What to produce
Reproduce all of the data exactly.

+ + + + +

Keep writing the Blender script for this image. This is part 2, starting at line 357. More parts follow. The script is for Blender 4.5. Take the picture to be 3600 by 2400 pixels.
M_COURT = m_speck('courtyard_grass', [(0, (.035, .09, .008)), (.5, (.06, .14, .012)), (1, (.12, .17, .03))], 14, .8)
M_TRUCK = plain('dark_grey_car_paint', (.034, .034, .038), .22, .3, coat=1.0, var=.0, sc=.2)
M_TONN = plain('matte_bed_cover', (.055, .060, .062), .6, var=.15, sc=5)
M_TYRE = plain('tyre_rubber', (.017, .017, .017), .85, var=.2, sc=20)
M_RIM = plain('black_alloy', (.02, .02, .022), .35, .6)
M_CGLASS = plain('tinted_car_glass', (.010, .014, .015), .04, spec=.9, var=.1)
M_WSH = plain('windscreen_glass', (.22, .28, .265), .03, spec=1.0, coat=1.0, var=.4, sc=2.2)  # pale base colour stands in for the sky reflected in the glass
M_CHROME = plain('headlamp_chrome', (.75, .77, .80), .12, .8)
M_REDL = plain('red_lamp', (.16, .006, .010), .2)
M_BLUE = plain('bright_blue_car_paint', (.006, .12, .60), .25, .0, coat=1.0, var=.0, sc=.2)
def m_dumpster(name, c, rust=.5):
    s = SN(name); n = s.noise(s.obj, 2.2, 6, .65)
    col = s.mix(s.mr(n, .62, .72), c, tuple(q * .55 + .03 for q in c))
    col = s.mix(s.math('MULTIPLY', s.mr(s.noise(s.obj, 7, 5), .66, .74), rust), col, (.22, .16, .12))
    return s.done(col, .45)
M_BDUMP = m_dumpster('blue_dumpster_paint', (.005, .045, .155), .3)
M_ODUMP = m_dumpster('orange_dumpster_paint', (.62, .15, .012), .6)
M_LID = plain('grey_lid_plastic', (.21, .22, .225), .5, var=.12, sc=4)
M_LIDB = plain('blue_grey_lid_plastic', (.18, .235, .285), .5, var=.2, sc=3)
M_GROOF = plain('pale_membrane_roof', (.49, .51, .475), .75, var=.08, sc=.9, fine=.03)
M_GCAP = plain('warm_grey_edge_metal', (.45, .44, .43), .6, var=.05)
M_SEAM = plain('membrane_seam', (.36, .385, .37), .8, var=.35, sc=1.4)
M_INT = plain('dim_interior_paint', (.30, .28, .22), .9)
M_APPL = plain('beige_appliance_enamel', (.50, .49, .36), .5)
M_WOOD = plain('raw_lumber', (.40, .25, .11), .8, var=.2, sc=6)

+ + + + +

Exercise solution
Keep writing the Blender script for this image. This is part 2, starting at line 357. More parts follow. The script is for Blender 4.5. Take the picture to be 3600 by 2400 pixels.
M_COURT = m_speck('courtyard_grass', [(0, (.035, .09, .008)), (.5, (.06, .14, .012)), (1, (.12, .17, .03))], 14, .8)
M_TRUCK = plain('dark_grey_car_paint', (.034, .034, .038), .22, .3, coat=1.0, var=.0, sc=.2)
M_TONN = plain('matte_bed_cover', (.055, .060, .062), .6, var=.15, sc=5)
M_TYRE = plain('tyre_rubber', (.017, .017, .017), .85, var=.2, sc=20)
M_RIM = plain('black_alloy', (.02, .02, .022), .35, .6)
M_CGLASS = plain('tinted_car_glass', (.010, .014, .015), .04, spec=.9, var=.1)
M_WSH = plain('windscreen_glass', (.22, .28, .265), .03, spec=1.0, coat=1.0, var=.4, sc=2.2)  # pale base colour stands in for the sky reflected in the glass
M_CHROME = plain('headlamp_chrome', (.75, .77, .80), .12, .8)
M_REDL = plain('red_lamp', (.16, .006, .010), .2)
M_BLUE = plain('bright_blue_car_paint', (.006, .12, .60), .25, .0, coat=1.0, var=.0, sc=.2)
def m_dumpster(name, c, rust=.5):
    s = SN(name); n = s.noise(s.obj, 2.2, 6, .65)
    col = s.mix(s.mr(n, .62, .72), c, tuple(q * .55 + .03 for q in c))
    col = s.mix(s.math('MULTIPLY', s.mr(s.noise(s.obj, 7, 5), .66, .74), rust), col, (.22, .16, .12))
    return s.done(col, .45)
M_BDUMP = m_dumpster('blue_dumpster_paint', (.005, .045, .155), .3)
M_ODUMP = m_dumpster('orange_dumpster_paint', (.62, .15, .012), .6)
M_LID = plain('grey_lid_plastic', (.21, .22, .225), .5, var=.12, sc=4)
M_LIDB = plain('blue_grey_lid_plastic', (.18, .235, .285), .5, var=.2, sc=3)
M_GROOF = plain('pale_membrane_roof', (.49, .51, .475), .75, var=.08, sc=.9, fine=.03)
M_GCAP = plain('warm_grey_edge_metal', (.45, .44, .43), .6, var=.05)
M_SEAM = plain('membrane_seam', (.36, .385, .37), .8, var=.35, sc=1.4)
M_INT = plain('dim_interior_paint', (.30, .28, .22), .9)
M_APPL = plain('beige_appliance_enamel', (.50, .49, .36), .5)
M_WOOD = plain('raw_lumber', (.40, .25, .11), .8, var=.2, sc=6)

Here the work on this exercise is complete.